Mitch Joel recently threw down the the gauntlet and challenged a number of bloggers to blog about how they blog (does that make sense?) I highly recommend you read his original article called “Watching me Blog.”  I only caution you about trying to match Mitch’s pace. There is Mitch, and then there is the rest of us!

Here is an insight into my typical blogging process:

THE BIRTH OF A BLOG POST

I am constantly bombarded with ideas so collecting inspiration for topics is a continuous process.  I may have an idea from something I see on TV, something I read, or a question from a student in class.  The trick is to have the discipline to capture these ideas when they occur. As soon as I can, I record these topics as a headline in WordPress, nothing more. That way, when it is time to blog, I have a wide selection of potential topics.

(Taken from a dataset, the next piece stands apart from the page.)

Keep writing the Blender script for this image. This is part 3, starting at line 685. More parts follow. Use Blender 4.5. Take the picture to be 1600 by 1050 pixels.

I currently have about 70 ideas in the hopper. Some of them will never see the light of day. Maybe some of them will be combined or trashed. Some of them you will see this week!

TIME TO WRITE

I usually do all of my blogging for the week in about a 3-4 hour period on a weekend morning. It has to be quiet with no distractions.  In this period my goal is to write at least two blog posts for the upcoming week. Usually I can write though an idea quickly but sometimes it takes adding and massaging over a couple of weeks to flesh out a big new idea.

During this quiet time I JUST WRITE.  I don’t necessarily spend a lot of time trying to be perfect right off the bat. Editing and refining can come later.

I also try to write ahead if I can so I have a few completed posts in case something happens and I can’t blog for some personal reason. I have about 10 posts in reserve. I rarely write during the week unless there is a short-term topical opportunity.

FINAL FLOURISHES

On Sunday night I’ll figure out what posts I’m going to publish for the week. I’ll take a last look at these pieces, do a final edit, and then “decorate” them with illustrations or graphics as needed.  I don’t often get feedback on the funny illustrations I come up with, but in my mind this is one of the fun reasons to come to the {grow} blog and it is a creative challenge for me to come up with something that will make you snicker.  My rule is that if I can’t execute an illustration idea in 10 minutes, I move on to something else. I have to be very disciplined about the time I spend on blogging.

At this point I’ll also spend some more time on the headline. Headlines are so important — more important than the actual blog copy because if you don’t grab your reader’s attention, they’ll never even get to the copy.  I find headlines very difficult to write. They must be accurate, descriptive, interesting and most of all, “tweetable!”  You have to make your posts easy to share!

PUBLISH

I have never posted an article that I have been completely happy with, and many times I’m a little nervous about what the reaction might be. Ultimately it takes courage to be an effective blogger, to put yourself out there, to be confident enough to be imperfect, and to take your licks.

My decision on what to publish is often determined by my work schedule. If I think a post will generate a lot of comments, I won’t publish that on a day that I can’t pay attention to the comment section. I post from one of the amazing {grow} contributing columnists on Wednesdays and a cartoon on Friday so I know I will have at least those days completely free to do client work.

COMMENTS

The best part of the blog is the community commentary. Here is my philosophy on comments:

  • Comments are an opportunity to celebrate the people in your community.
  • When people offer you a gift of their precious time to provide a comment, it only makes sense to give them a gift back and at least say “thank you.”  I try to acknowledge most comments.
  • Comments build community.  This is where you create meaningful connections. I have written a lot about power and influence on the social web. In my estimation, the blog comment section is where the action is (and ironically it is not considered in a Klout score!).
  • If you put yourself out there, you’re not going to connect with every person, every time, even in a community of well-intentioned professionals.  Don’t be thrown off-center by criticism. It’s a sign that you took risks. Take the high rode, stay positive.
Well, there you have it.  As I wrote this, I was struck by how radically different my process is from Mitch’s.  What about you? What is the most important part of your process?  How does your process differ from mine?